Adam Jones
Adam

Email Adam - adam@adamjones.info

Going to Flint was No Laughing Matter

A lot of things happened while I was at KIOA. There was the fire, the Cuban Missile Crisis (the station made me shave off my beard but paid me to do so. They thought that when people saw me they would think of Castro, even though my VanDyke was neatly trimmed and I was always nicely dressed, while he looked like his halftrack just blew up and he was eating a tumbleweed.) Also Bill Leslie came to town and started a record company called Success Records. Art Sullivan and I put money into the venture and helped cut the first two sides ("Lovers" by the Blendtones was a modest hit!)

At the beginning of the summer of ’63 the station had finished their new digs and were planning to move back downtown to celebrate the event. They fired me and some news guys. "We were under-insured," said the new manager. He got the job due to lack of interest. I think his name was Rich or something like that. When I brought up the fact that we were now number one in the afternoon and there might be a better way to save money than to fire me, he said that I didn’t know anything about running a radio station, and his face got all red (I noticed it clashed with his sportscoat, which he got at a Heywood Hale Broun garage sale.) The next day I talked to Ken Greenwood. He told me that he was tired of commuting from Tulsa to Des Moines to run both stations, and that he had to stand behind his new manager. He also told me that KIOA was for sale, and I probably wouldn’t stay there long anyway. Richy the manager gave me two weeks’ notice instead of pay, so I had to stay on the air. My replacement, a kid from a "tanker" in Fort Dodge, IA, had to find someone to take over his paper route. In the two weeks that followed on the air, he asked me to stifle my personality as much as I could. I said okay, I would be as boring as I knew how, to make my replacement look good. I could see the red starting to come up over his collar and I figured he was getting ready to clash again, so I left his office, being careful to wipe my feet before I did so.
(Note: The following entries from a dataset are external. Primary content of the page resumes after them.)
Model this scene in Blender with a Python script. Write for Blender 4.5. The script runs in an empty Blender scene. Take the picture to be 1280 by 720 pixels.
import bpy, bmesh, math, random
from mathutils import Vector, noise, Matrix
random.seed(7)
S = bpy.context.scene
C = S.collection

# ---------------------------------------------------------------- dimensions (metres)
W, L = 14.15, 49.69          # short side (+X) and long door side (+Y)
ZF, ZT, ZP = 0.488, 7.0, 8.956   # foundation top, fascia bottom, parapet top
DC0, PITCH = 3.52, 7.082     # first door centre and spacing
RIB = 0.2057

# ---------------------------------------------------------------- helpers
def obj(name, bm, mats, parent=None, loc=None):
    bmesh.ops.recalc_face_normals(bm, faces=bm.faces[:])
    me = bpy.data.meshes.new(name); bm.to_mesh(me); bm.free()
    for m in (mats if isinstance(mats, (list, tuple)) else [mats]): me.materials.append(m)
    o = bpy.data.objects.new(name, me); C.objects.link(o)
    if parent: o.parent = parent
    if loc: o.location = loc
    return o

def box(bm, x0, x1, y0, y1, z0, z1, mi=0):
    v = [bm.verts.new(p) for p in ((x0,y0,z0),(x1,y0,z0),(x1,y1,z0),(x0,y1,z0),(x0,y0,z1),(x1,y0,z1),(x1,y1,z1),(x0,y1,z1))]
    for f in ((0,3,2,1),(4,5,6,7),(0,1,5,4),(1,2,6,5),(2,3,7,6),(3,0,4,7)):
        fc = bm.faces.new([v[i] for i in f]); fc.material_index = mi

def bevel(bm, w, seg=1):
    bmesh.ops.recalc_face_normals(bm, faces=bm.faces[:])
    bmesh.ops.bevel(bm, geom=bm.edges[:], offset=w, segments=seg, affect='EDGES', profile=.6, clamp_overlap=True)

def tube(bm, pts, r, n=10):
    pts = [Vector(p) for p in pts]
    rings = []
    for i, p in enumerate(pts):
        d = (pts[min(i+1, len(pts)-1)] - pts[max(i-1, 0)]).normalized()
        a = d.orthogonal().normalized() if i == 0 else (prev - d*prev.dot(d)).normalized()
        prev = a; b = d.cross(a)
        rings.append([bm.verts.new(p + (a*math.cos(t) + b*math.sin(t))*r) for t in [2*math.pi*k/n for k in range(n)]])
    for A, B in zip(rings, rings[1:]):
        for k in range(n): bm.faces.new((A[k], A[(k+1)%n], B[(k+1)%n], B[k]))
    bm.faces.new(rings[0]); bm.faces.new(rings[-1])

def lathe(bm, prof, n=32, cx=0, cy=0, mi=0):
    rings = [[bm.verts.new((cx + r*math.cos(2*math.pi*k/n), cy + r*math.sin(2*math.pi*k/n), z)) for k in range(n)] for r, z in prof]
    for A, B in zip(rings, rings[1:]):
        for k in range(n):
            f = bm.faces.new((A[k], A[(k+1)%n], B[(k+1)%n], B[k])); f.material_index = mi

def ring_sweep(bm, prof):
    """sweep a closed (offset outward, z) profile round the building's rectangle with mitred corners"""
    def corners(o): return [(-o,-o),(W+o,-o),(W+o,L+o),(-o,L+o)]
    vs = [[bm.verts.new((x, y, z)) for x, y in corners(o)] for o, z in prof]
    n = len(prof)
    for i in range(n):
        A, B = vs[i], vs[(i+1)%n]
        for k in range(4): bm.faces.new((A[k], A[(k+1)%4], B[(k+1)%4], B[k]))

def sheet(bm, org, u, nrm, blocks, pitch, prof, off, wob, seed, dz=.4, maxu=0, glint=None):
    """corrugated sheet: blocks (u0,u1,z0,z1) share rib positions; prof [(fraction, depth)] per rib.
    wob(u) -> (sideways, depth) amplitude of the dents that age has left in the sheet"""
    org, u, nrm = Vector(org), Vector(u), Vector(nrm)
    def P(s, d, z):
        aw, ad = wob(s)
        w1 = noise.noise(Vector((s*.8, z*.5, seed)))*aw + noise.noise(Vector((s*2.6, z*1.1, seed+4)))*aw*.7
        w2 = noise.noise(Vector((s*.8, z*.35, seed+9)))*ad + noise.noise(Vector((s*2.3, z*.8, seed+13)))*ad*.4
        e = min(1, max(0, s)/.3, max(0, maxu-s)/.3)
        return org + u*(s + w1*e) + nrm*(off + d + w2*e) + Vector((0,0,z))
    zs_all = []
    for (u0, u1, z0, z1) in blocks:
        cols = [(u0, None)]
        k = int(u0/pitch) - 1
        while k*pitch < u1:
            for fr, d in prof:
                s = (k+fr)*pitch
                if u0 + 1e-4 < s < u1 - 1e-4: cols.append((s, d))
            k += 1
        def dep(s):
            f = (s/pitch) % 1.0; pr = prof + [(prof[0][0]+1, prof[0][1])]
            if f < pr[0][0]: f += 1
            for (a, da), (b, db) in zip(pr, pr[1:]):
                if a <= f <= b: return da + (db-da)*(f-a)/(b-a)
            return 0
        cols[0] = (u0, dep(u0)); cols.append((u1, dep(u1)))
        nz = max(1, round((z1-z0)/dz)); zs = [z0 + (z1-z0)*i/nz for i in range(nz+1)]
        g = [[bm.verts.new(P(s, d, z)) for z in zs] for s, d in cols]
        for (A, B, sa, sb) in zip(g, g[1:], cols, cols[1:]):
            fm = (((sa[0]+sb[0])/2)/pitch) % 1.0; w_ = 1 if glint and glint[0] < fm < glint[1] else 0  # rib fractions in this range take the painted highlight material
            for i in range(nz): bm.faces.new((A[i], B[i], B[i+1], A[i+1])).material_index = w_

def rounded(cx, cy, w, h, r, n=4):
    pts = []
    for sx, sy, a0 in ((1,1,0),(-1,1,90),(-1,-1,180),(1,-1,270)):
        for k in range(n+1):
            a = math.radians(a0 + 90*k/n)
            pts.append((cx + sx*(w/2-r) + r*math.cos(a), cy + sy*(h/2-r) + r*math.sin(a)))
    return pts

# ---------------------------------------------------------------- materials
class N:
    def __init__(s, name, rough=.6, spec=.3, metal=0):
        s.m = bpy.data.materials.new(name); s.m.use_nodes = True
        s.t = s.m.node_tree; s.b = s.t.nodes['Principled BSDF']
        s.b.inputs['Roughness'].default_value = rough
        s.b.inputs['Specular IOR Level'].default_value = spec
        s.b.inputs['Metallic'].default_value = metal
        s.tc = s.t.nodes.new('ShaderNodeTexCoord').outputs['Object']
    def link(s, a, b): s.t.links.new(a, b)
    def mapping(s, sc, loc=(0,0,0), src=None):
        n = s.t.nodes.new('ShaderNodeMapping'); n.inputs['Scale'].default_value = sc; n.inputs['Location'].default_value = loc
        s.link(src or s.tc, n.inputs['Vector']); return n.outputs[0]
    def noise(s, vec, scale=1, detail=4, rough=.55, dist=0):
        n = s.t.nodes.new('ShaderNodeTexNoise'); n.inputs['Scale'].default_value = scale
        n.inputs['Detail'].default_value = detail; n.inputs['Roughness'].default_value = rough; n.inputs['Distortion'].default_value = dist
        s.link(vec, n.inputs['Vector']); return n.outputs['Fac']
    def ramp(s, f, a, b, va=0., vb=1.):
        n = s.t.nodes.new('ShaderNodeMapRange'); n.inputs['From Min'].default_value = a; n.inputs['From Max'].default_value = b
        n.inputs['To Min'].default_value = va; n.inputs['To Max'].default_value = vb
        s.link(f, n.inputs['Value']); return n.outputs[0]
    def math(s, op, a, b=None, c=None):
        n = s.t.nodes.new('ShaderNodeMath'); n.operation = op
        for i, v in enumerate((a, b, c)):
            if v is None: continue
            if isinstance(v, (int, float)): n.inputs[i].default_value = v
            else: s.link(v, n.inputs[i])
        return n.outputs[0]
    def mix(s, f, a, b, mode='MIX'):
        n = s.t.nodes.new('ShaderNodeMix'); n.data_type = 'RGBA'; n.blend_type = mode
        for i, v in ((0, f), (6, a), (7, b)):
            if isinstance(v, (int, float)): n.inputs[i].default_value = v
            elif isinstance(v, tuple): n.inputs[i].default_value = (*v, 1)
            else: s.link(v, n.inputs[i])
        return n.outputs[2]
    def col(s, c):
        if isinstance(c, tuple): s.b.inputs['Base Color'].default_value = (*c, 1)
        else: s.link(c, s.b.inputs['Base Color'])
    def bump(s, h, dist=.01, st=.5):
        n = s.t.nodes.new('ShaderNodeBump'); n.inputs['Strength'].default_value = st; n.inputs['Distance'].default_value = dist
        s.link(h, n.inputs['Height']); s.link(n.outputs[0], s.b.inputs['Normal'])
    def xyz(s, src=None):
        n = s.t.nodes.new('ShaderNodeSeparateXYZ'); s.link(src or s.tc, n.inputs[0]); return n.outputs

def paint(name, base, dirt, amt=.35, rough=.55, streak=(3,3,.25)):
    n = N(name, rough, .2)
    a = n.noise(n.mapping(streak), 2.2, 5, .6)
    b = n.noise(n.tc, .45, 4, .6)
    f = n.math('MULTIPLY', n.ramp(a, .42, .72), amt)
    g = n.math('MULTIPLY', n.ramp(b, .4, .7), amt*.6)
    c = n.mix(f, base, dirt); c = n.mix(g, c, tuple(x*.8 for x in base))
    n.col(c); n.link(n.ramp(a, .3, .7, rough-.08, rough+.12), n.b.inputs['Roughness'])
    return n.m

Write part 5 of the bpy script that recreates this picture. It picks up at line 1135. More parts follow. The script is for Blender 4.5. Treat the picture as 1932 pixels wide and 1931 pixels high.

Ken Greenwood was a very nice guy. He called me at home and gave me two tips on job openings. One was in Flint, MI, at WAMM, so I called them and said I’d send a tape. The P.D. said that they would rather I bring the tape with me and come in for an interview. So I went out to the airport to buy tickets. The guy at the counter asked me if you spell Flint with an F or a PH, and I told him he could spell it any way he liked as long as it was in Michigan. He pulled a book out from under the counter and blew the dust off just as I was lighting a cigarette and caused a small explosion. The next day was Saturday and it took me all day to get to Flint (back in those days DC3’s were like buses – they stopped in every town.) And I had a long layover in Detroit. While I was waiting, I struck up a conversation with a bulky-looking man who had a mouth harp. He said he was in search of the lost chord. "On a mouth harp?" I asked. "No on my pajama bottoms," he said. "I’m wearing them under my pants."

When I got to Flint I was greeted by two guys from WAMM. One was big, the other small. We drove in silence to the station. When we had been driving for awhile I noticed an abundance of gated windows and fur hats. "This must be the bad section of town," I commented. "This is downtown," said the big one! I thought about trying to escape and go back to the airport, but I was afraid to get out of the car. Before going to the station we stopped for coffee at a quaint little place called, "Watch Your Hat." The waitress came over and winked at the big guy. She had a little sawed-off bowling alley pencil. Somehow I knew she was going to touch her tongue with the tip of it (she did.) "Do you have any hard-boiled eggs and nut?" I asked. "No," she said. "Black coffee will be fine," I said (ironically there was no reaction from Laurel and Hardy across the table.)

Ken Greenwood had told me that WAMM was an R and B station that hired both black and white announcers. I had worked at a similar station (WSRS in Cleveland) years earlier. It was very hip at times, and working with guys like "Crazy Man" Kenny Hawkins and Andy Franklin was a hoot. But to this point I saw no evidence of hipness or hotness at this station! After a few minutes of making small talk, I heard beeping sounds coming from the big one (phone beepers were very new then.) "I think your eggs are done," I said. No reaction from the boss or his henchman. This is getting grim I thought. Then we went up to the station. I think it was a 3rd floor walk-up but it seemed like 4. We went to the office and although I knew I shouldn’t have, I let them hear my tape. As I remember it there were some good bits on the tape, stuff like this: Last night I had a dream that I was doing a Harpo Marx impression and I woke up in a trenchcoat full of forks. When the tape was over it got quiet. In fact I thought I heard legs being rubbed together. It was either a cricket or Flo the waitress down at the Watch Your Hat. Before they said anything I put the tape in my briefcase and said, "I gotta go get a sandwich," and left.

When I got back to the airport there were no flights to Detroit so I had to wait a few hours and go to St. Louis (I was careful not to sit by any lumpy guys.) I did notice, to my amazement, walking into the men's room was Dave Ketchum on his way to obscurity. You know, I've got a lot of nerve saying that. Who in the world ever heard of me (besides you, and I'm not sure about that!)